Selbst im Flug der Vögel am Himmel konnte man erkennen, ob die Götter wohl oder übel gesonnen waren – zumindest konnte dies der erkennen, der die Zeichen zu deuten wusste: Welche Vogelart war es, wohin flog der Vogel, was trug er im Schnabel und wo würde er schließlich rasten, all dies waren Zeichen, die den Willen der Götter zum Ausdruck bringen konnten.
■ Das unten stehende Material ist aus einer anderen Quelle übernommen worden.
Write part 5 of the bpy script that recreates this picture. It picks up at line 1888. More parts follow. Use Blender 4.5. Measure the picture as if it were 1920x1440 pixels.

Die Kunst, aus der Leber zu deuten
Eines der kulturellen Vermächtnisse der Etrusker, das auf die Römer überging, war eine Haruspizium (lateinisch: Eingeweideschau) genannte Kunst, bei der die Zukunft aus der Leber eines geopferten Tieres herausgelesen wurde. Wie um alles in der Welt verfielen die Etrusker auf eine derart nützliche Technik? Ein Mythos kann uns die Frage beantworten. (Er findet sich in Ovids Metamorphosen.)
Im Lande der Etrusker, in Etrurien, lebte einst ein Bauer. Eines Tages bestellte er sein Feld, als auf einmal eine kleine Gestalt aus dem Boden vor ihm auftauchte. Es war Tages, das »greise Kind«. Er sah wie ein Kleinkind aus, hatte aber die Weisheit eines alten Mannes. Tages brachte dem Bauer bei, wie er mithilfe einer Tierleber die Zukunft auf elegante Weise vorhersagen konnte. Als er seine Kunst den Bauern ganz gelehrt hatte, verschwand er wieder im Boden und ward nimmermehr gesehen.
Als die Römer diese zwar blutige, aber auch unterhaltende Art der Zukunftsvoraussage einmal gelernt hatten, da gab es für sie kein bedeutendes Opferritual mehr, dass ohne sie vollständig gewesen wäre.